This meditation training device will help you make mindfulness part of your daily routine
I’m not necessarily a high-strung person, but I tend to have a lot going on. I’m not quite Michelle Pfeiffer with all her little balls in the air, à la One Fine Day, but I’m pretty close! This tends to seep into my sleep patterns—which I am forever in pursuit of improving—in the form of tensing up long after I’ve snoozed off. All the stress of the day kicks in sometime after 11 p.m.
I tense my jaw and shoulders in the night, and both trigger migraines that not even my beloved Purple pillow can solve. In an effort to reduce this stress, I decided to try docking Hyperice’s Core Meditation Trainer beside my bed.
The Core Meditation Trainer looks like a creviced Poké Ball—a grapefruit-sized orb with two rows of metal electrocardiogram (ECG) sensors along its groove. When you hold the ball in your hands, those sensors track your pulse and heart rate variability as you breathe and focus, guided by the app. It buzzes along to breathing exercises and guided meditations (via an accompanying app) and emits vibration patterns to signify when you should breath in and out. Sometimes it simply keeps you in the zone with wave-like patterns of trembles.
Core originally debuted in 2018, the brainchild of founder Sarah McDevitt, who turned to meditation following a series of anxiety-inducing challenges. Hyperice, known for its popular Hypervolt range of percussion massage tools, acquired the company in late July.
The meditation training device is meant to be a solution for those who lack the discipline to keep up with a consistent meditative practice—which (I’ll take a guess) is most of us. Despite meditation and breathwork becoming more commonplace, maintaining the practice can be a challenge.
Core is the physical manifestation of a daily reminder. It solves two of meditation’s biggest issues: consistency and focus. Like a spin bike that takes up half of your living room or the yoga mat you trip over daily, Core makes sure that meditation isn’t hidden away in an app. The device is positioned as a trainer, helping users create a regimen, make goals, and stick to them. And like a trainer, once you’re engaged with it, it doesn’t let your mind wander.
The first few times you use Core, it guides you through different types of breathing techniques: water, whisky, etc. The orb’s vibrations pulsate and speed up and slow down as the app walks you through how many seconds to hold your breath—and how many seconds to go between breaths. This sounds simple and maybe not really worth the $179 price tag, but the tangible object helps more than you might think.
I’ve tried the Breathwrk and Headspace apps and enjoyed both, learning to recalibrate and get back to a mindful place through structured breathing. But both exist on my phone, where my brain inevitably wanders toward TikTok and my inbox.

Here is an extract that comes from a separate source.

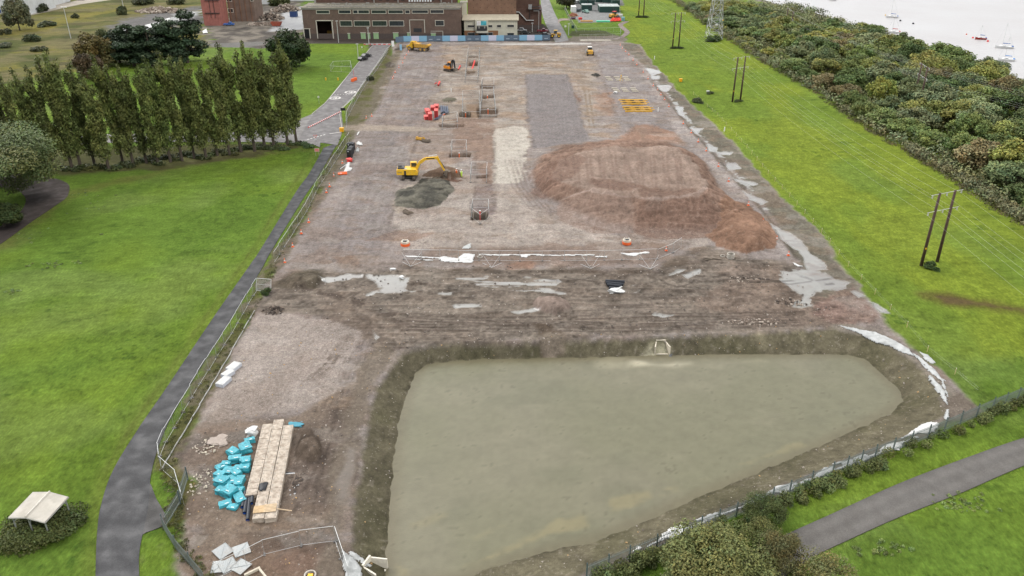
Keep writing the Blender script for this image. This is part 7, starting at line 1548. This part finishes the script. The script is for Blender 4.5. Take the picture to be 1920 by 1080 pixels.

Core also operates via an app that includes a menu of practices, ranging from soundscapes to motivational breathwork. But once you pick your session, you don’t need your phone within reach. (Put it in the other room if you want.) The device becomes the key to your meditation.
The entry-level Core purchase ($179) comes with access to basic—but good—meditation sessions. If you’re further along in your practice, you can spend an extra $70 for the annual premium membership, which expands that library. But for people who just want the product and the basics, there’s plenty to work with. And if you’re a quantified self kind of person, Core’s app monitors your vitals as you get deeper into your practice. I am satisfied enough to simply see my heart rate consistently slowing to a more doctor-friendly pace after a session.
I like having Core—sitting on its cute charger—next to my bed, ready for a quick session before I go to sleep. I do think it’s too expensive. But I also imagine it looking at home in an office or wherever you practice yoga or cool down—places where a physical reminder to pay attention to your mental health could be useful.
For me, connecting to those vibration patterns does help me get my brain off my to-do list and into a place where I’m preparing my body for sleep. Those 8 to 10 minutes set a tone for the night—one where I would typically close out an app and tap into TikTok five seconds later.
So far, my regular nightly Core practices have kept my body from tensing up an hour or so after I finally close my eyes. And that is my definition of inner peace.